*EXERCISE GOAL:* Copy out all the entries exactly.

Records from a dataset
══════════════════════════════
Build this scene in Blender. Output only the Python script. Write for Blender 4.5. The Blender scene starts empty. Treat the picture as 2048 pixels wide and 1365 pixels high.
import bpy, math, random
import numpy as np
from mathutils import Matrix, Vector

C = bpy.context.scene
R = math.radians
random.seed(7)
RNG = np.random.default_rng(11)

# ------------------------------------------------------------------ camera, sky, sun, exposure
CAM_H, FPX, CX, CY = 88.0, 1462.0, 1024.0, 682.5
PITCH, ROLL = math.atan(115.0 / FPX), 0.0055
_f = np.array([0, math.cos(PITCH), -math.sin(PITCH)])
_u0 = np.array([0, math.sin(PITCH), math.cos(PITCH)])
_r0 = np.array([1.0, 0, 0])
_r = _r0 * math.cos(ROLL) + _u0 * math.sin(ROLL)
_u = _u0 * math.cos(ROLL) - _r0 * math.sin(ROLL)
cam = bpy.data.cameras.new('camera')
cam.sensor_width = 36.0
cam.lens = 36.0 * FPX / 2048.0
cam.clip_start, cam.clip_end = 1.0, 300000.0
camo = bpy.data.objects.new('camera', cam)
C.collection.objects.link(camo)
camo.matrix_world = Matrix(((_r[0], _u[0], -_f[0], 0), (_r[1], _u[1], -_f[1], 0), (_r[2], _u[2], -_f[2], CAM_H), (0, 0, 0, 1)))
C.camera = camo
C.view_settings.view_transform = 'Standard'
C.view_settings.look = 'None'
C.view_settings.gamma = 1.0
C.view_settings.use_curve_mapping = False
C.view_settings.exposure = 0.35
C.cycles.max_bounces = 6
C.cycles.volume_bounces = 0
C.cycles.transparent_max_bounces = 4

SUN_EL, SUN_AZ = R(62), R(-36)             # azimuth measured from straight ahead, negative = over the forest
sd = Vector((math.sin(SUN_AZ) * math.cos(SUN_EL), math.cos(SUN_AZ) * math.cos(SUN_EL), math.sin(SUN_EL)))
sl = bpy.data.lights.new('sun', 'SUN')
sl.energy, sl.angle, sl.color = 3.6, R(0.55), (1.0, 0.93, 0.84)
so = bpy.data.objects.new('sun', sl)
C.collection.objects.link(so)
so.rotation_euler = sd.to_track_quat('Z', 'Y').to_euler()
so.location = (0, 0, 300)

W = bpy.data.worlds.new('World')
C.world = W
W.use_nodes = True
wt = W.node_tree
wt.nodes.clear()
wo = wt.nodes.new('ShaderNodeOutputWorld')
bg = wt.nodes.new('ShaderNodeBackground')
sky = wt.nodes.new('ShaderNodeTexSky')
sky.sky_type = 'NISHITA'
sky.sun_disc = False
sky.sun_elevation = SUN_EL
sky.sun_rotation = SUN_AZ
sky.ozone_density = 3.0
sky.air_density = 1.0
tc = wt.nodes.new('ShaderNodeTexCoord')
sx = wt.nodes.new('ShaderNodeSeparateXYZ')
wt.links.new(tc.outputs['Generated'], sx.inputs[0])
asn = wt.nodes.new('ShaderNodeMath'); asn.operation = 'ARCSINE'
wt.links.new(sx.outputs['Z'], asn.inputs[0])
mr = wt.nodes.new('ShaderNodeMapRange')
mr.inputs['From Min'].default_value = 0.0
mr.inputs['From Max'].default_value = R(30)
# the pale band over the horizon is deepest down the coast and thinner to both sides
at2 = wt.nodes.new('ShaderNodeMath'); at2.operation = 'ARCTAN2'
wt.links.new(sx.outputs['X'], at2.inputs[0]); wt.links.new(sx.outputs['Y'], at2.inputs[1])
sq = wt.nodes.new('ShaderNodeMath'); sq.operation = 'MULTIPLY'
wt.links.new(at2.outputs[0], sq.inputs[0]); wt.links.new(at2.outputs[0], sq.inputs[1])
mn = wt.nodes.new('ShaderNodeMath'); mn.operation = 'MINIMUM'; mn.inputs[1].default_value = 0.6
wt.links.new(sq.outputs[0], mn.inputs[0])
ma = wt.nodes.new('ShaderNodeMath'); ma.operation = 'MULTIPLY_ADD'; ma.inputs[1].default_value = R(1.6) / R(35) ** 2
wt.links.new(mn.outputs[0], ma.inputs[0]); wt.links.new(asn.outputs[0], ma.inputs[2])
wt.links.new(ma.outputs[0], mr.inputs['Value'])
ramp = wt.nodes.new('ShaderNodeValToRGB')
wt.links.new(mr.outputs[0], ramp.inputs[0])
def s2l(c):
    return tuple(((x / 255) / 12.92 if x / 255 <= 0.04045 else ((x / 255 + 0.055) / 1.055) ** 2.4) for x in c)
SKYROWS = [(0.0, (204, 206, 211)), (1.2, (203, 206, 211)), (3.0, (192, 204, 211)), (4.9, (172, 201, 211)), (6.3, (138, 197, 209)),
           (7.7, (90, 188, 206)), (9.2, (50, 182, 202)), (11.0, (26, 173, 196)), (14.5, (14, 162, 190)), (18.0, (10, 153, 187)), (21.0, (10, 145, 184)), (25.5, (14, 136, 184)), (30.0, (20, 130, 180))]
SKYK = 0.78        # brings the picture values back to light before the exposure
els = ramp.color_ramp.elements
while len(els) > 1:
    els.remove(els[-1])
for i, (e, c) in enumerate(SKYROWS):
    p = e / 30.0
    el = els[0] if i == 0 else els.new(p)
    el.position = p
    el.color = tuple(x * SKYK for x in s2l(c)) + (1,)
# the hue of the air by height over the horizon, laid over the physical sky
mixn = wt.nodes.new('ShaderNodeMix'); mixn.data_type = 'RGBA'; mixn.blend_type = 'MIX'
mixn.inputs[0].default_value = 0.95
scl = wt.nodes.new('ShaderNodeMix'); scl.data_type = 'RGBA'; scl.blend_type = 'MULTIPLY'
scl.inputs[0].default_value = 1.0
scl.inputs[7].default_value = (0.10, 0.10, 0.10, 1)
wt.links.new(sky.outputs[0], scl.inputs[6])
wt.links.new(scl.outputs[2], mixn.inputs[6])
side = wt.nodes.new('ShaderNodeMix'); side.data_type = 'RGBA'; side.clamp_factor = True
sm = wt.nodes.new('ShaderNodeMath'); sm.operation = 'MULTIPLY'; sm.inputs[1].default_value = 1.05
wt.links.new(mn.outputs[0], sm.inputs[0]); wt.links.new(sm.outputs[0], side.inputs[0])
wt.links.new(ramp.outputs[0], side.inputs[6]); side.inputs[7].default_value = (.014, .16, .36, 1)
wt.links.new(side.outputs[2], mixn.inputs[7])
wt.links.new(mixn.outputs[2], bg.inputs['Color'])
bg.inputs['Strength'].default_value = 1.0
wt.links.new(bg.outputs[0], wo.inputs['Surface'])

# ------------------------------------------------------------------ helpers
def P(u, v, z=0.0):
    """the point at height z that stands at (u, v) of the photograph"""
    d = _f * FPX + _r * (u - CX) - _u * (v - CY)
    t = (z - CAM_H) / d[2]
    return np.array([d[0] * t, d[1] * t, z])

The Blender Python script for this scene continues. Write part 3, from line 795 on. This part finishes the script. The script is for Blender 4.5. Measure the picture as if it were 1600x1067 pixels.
══════════════════════════════
*PROBLEM SOLUTION:*
Build this scene in Blender. Output only the Python script. Write for Blender 4.5. The Blender scene starts empty. Treat the picture as 2048 pixels wide and 1365 pixels high.
import bpy, math, random
import numpy as np
from mathutils import Matrix, Vector

C = bpy.context.scene
R = math.radians
random.seed(7)
RNG = np.random.default_rng(11)

# ------------------------------------------------------------------ camera, sky, sun, exposure
CAM_H, FPX, CX, CY = 88.0, 1462.0, 1024.0, 682.5
PITCH, ROLL = math.atan(115.0 / FPX), 0.0055
_f = np.array([0, math.cos(PITCH), -math.sin(PITCH)])
_u0 = np.array([0, math.sin(PITCH), math.cos(PITCH)])
_r0 = np.array([1.0, 0, 0])
_r = _r0 * math.cos(ROLL) + _u0 * math.sin(ROLL)
_u = _u0 * math.cos(ROLL) - _r0 * math.sin(ROLL)
cam = bpy.data.cameras.new('camera')
cam.sensor_width = 36.0
cam.lens = 36.0 * FPX / 2048.0
cam.clip_start, cam.clip_end = 1.0, 300000.0
camo = bpy.data.objects.new('camera', cam)
C.collection.objects.link(camo)
camo.matrix_world = Matrix(((_r[0], _u[0], -_f[0], 0), (_r[1], _u[1], -_f[1], 0), (_r[2], _u[2], -_f[2], CAM_H), (0, 0, 0, 1)))
C.camera = camo
C.view_settings.view_transform = 'Standard'
C.view_settings.look = 'None'
C.view_settings.gamma = 1.0
C.view_settings.use_curve_mapping = False
C.view_settings.exposure = 0.35
C.cycles.max_bounces = 6
C.cycles.volume_bounces = 0
C.cycles.transparent_max_bounces = 4

SUN_EL, SUN_AZ = R(62), R(-36)             # azimuth measured from straight ahead, negative = over the forest
sd = Vector((math.sin(SUN_AZ) * math.cos(SUN_EL), math.cos(SUN_AZ) * math.cos(SUN_EL), math.sin(SUN_EL)))
sl = bpy.data.lights.new('sun', 'SUN')
sl.energy, sl.angle, sl.color = 3.6, R(0.55), (1.0, 0.93, 0.84)
so = bpy.data.objects.new('sun', sl)
C.collection.objects.link(so)
so.rotation_euler = sd.to_track_quat('Z', 'Y').to_euler()
so.location = (0, 0, 300)

W = bpy.data.worlds.new('World')
C.world = W
W.use_nodes = True
wt = W.node_tree
wt.nodes.clear()
wo = wt.nodes.new('ShaderNodeOutputWorld')
bg = wt.nodes.new('ShaderNodeBackground')
sky = wt.nodes.new('ShaderNodeTexSky')
sky.sky_type = 'NISHITA'
sky.sun_disc = False
sky.sun_elevation = SUN_EL
sky.sun_rotation = SUN_AZ
sky.ozone_density = 3.0
sky.air_density = 1.0
tc = wt.nodes.new('ShaderNodeTexCoord')
sx = wt.nodes.new('ShaderNodeSeparateXYZ')
wt.links.new(tc.outputs['Generated'], sx.inputs[0])
asn = wt.nodes.new('ShaderNodeMath'); asn.operation = 'ARCSINE'
wt.links.new(sx.outputs['Z'], asn.inputs[0])
mr = wt.nodes.new('ShaderNodeMapRange')
mr.inputs['From Min'].default_value = 0.0
mr.inputs['From Max'].default_value = R(30)
# the pale band over the horizon is deepest down the coast and thinner to both sides
at2 = wt.nodes.new('ShaderNodeMath'); at2.operation = 'ARCTAN2'
wt.links.new(sx.outputs['X'], at2.inputs[0]); wt.links.new(sx.outputs['Y'], at2.inputs[1])
sq = wt.nodes.new('ShaderNodeMath'); sq.operation = 'MULTIPLY'
wt.links.new(at2.outputs[0], sq.inputs[0]); wt.links.new(at2.outputs[0], sq.inputs[1])
mn = wt.nodes.new('ShaderNodeMath'); mn.operation = 'MINIMUM'; mn.inputs[1].default_value = 0.6
wt.links.new(sq.outputs[0], mn.inputs[0])
ma = wt.nodes.new('ShaderNodeMath'); ma.operation = 'MULTIPLY_ADD'; ma.inputs[1].default_value = R(1.6) / R(35) ** 2
wt.links.new(mn.outputs[0], ma.inputs[0]); wt.links.new(asn.outputs[0], ma.inputs[2])
wt.links.new(ma.outputs[0], mr.inputs['Value'])
ramp = wt.nodes.new('ShaderNodeValToRGB')
wt.links.new(mr.outputs[0], ramp.inputs[0])
def s2l(c):
    return tuple(((x / 255) / 12.92 if x / 255 <= 0.04045 else ((x / 255 + 0.055) / 1.055) ** 2.4) for x in c)
SKYROWS = [(0.0, (204, 206, 211)), (1.2, (203, 206, 211)), (3.0, (192, 204, 211)), (4.9, (172, 201, 211)), (6.3, (138, 197, 209)),
           (7.7, (90, 188, 206)), (9.2, (50, 182, 202)), (11.0, (26, 173, 196)), (14.5, (14, 162, 190)), (18.0, (10, 153, 187)), (21.0, (10, 145, 184)), (25.5, (14, 136, 184)), (30.0, (20, 130, 180))]
SKYK = 0.78        # brings the picture values back to light before the exposure
els = ramp.color_ramp.elements
while len(els) > 1:
    els.remove(els[-1])
for i, (e, c) in enumerate(SKYROWS):
    p = e / 30.0
    el = els[0] if i == 0 else els.new(p)
    el.position = p
    el.color = tuple(x * SKYK for x in s2l(c)) + (1,)
# the hue of the air by height over the horizon, laid over the physical sky
mixn = wt.nodes.new('ShaderNodeMix'); mixn.data_type = 'RGBA'; mixn.blend_type = 'MIX'
mixn.inputs[0].default_value = 0.95
scl = wt.nodes.new('ShaderNodeMix'); scl.data_type = 'RGBA'; scl.blend_type = 'MULTIPLY'
scl.inputs[0].default_value = 1.0
scl.inputs[7].default_value = (0.10, 0.10, 0.10, 1)
wt.links.new(sky.outputs[0], scl.inputs[6])
wt.links.new(scl.outputs[2], mixn.inputs[6])
side = wt.nodes.new('ShaderNodeMix'); side.data_type = 'RGBA'; side.clamp_factor = True
sm = wt.nodes.new('ShaderNodeMath'); sm.operation = 'MULTIPLY'; sm.inputs[1].default_value = 1.05
wt.links.new(mn.outputs[0], sm.inputs[0]); wt.links.new(sm.outputs[0], side.inputs[0])
wt.links.new(ramp.outputs[0], side.inputs[6]); side.inputs[7].default_value = (.014, .16, .36, 1)
wt.links.new(side.outputs[2], mixn.inputs[7])
wt.links.new(mixn.outputs[2], bg.inputs['Color'])
bg.inputs['Strength'].default_value = 1.0
wt.links.new(bg.outputs[0], wo.inputs['Surface'])

# ------------------------------------------------------------------ helpers
def P(u, v, z=0.0):
    """the point at height z that stands at (u, v) of the photograph"""
    d = _f * FPX + _r * (u - CX) - _u * (v - CY)
    t = (z - CAM_H) / d[2]
    return np.array([d[0] * t, d[1] * t, z])

The Blender Python script for this scene continues. Write part 3, from line 795 on. This part finishes the script. The script is for Blender 4.5. Measure the picture as if it were 1600x1067 pixels.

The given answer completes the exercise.